Fast-changing political scene is Ukraine
Ukraine's political scene has been in turmoil since last week, when riot police tried to clear Independence Square in Kiev of anti-government protesters. This resulted in multiple deaths. Although President Viktor Yanukovych agreed a compromise deal with the opposition leaders following the bloody clashes, the situation changed dramatically when dozens of MPs quit the ruling Party of Regions.
With a new speaker appointed, the Verkhovna Rada, Ukraine's parliament, quickly voted to strip Yanukovych of his presidential powers and restore the 2004 Constitution; and it ordered the release of Yulia Tymoshenko, the ousted prime minister, who was sentenced to seven years' imprisonment for abuse of power over a gas contract with Russia. Yanukovych appears to have left the capital and his whereabout is unknown.
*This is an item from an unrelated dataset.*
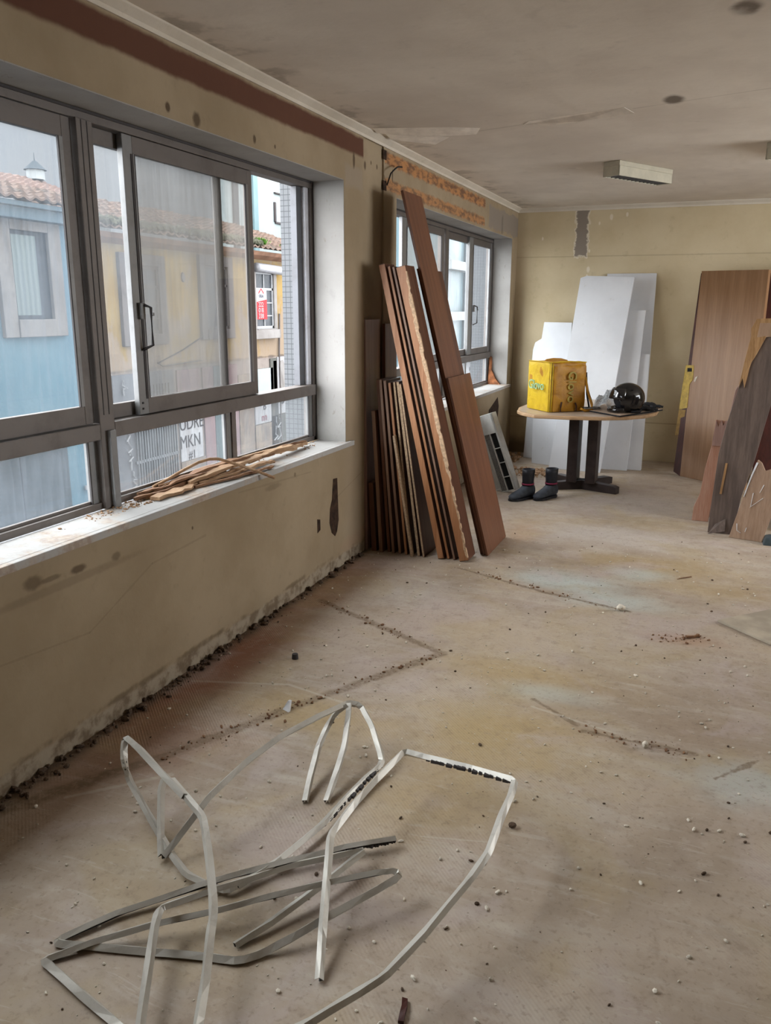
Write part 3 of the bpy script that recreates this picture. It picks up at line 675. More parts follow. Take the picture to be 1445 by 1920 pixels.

The direct cause of the anti-government protests, whose scale matches those of the 2004 Orange Revolution, was Yanukovych's unexpected about-face on signing an association agreement with the European Union, which was viewed as a steppingstone toward Ukraine's integration into the EU. Protests sprang up in Kiev and other cities in the west and north of Ukraine demanding the ousting of Yanukovych. The protests evolved into a political crisis when the ruling party rushed through a package of laws on Jan 16, aimed at suppressing the protests on legal grounds.